En mi casa, los fines de semana había una regla no escrita pero sagrada. Ni un movimiento antes de las 12 de la mañana. Ni un ruido, nada. Sólo había una cosa por la que mi padre rompía esa regla. Rafael. Cuando se acercaban las elecciones o la Navidad, Rafael acudía regularmente a mi casa. Siempre después de las diez y antes de las once de la mañana. Cuando en casa oíamos batir la puerta sabíamos de lo que se trataba. Mi padre daba un salto de la cama, se vestía raudo, y acudía. Mi hermano y yo, detrás. Era Rafael. Yo, esperaba con impaciencia aquellas visitas. Si estaban cerca las elecciones Rafael venía a ratificar que mi padre pegaría carteles de IU con él y que sería interventor, como cada año. Si estaba cerca la Navidad venía a vender lotería del partido. Realmente, sólo eran escusas. Él ya sabía que mi padre pegaría carteles y que compraríamos lotería y que continuaríamos suscritos al Mundo Obrero aunque las más de las veces ni lo sacábamos del plástico. La charla se prolongaba y acababa siempre, por supuesto, en mitin político. Yo, no perdía detalle. En mi cabeza aún tengo la imagen de la cara de ese hombre, cuyo corazón era incapaz de ninguna maldad, llena de lágrimas cuando recordaba sus años en el destierro, en Argelia. Allí conoció a Pura. Allí pasó hambre y humillación. Allí vivió como un derrotado. Allí lloró la victoria de los fascistas. Y esos recuerdos, aún, en la placidez de su casita con jardín en La Palma, le arañaban el alma.

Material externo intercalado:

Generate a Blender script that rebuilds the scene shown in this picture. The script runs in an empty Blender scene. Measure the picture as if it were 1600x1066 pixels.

Pero Rafael no era un derrotado. Con una salud envidiable, luchaba, siempre luchaba. Presidía la Asociación de Vecinos del pueblo y no paraba de dar el coñazo en Cartagena con una cosa u otra. Era conocido y respetado por todos en el pueblo. Sabían que jamás podrían acabar con su tenacidad. Renunciaban a hacerle cambiar de parecer porque sabían que no lo conseguirían. Su fuerza moral, la de haber estado del lado de los buenos, en todas partes, era inquebrantable. Me acuerdo de que gracias a él tuvimos el primer contenedor de basura como era debido. No descansó hasta que se llevaron aquel bidón mugriento que habían puesto los propios vecinos y que era juguete predilecto de perros y gatos. Que estupidez parece eso ahora y que orgullosos estuvimos cuando por fin llegó el moderno contenedor, con tapa y todo.

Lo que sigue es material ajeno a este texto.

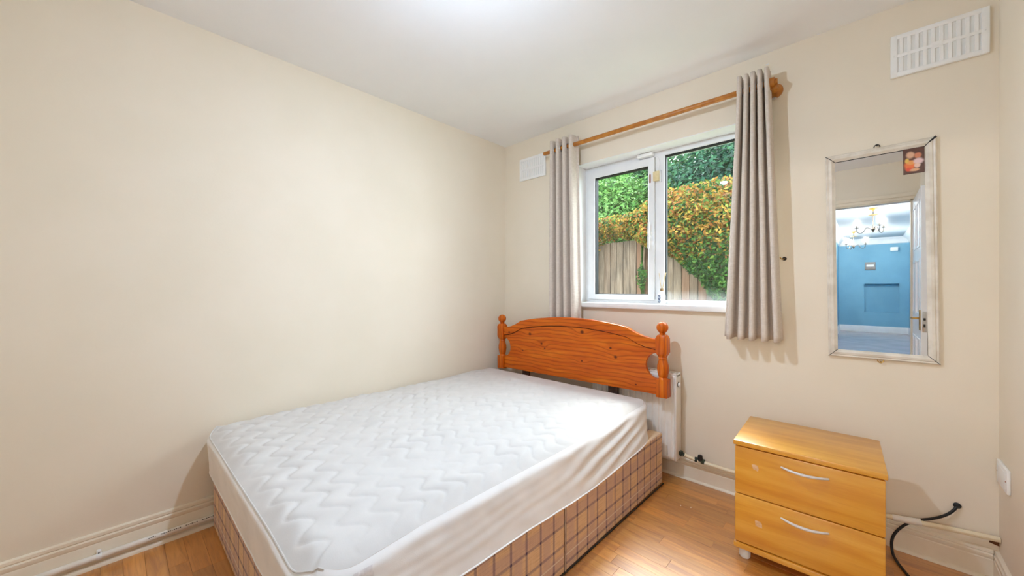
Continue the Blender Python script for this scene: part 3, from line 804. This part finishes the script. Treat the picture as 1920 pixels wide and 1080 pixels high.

Primero murió Pura, que tenía el azúcar muy alto. Por ello apenas veía y por ello un día se fue. Yo pensé entonces que Rafael no lo superaría. Siempre creí que la fuerza de ese hombre se la daba la señora Pura. Ese dulce acento francés, esa eterna sonrisa. Siempre a su lado, siempre amable. Ciertamente no debió de ser nada fácil. Se fue con su hijo y aquella casa se quedó vacía y después fue vendida y yo perdí parte de mi infancia en esa mudanza. La realidad de la presencia de Pura y Rafael se ha transformado en un territorio mítico de mi niñez. En un recuerdo reconstruido en palabras. Pero Rafael siguió adelante. ¿Os lo podéis creer? Al tiempo se juntó con otra mujer. Dos ancianos solitarios que querían exprimir su último soplo de vida. Y viajaron. Sí, sí, efectivamente, a Cuba. Recuerdo que Rafael vino después de aquel viaje, con su amiga, a mi casa. Y se quejaba amargamente del embargo. Sus visitas eran menos habituales ya que vivía en Cartagena y cada vez tenía más dificultades para coger el coche. Aún así, seguía viniendo a vender lotería del partido. A pedir colaboración en las elecciones. A alabar el último mitin de Anguita. Al fin y al cabo, hasta que murió, quiso cambiar el mundo.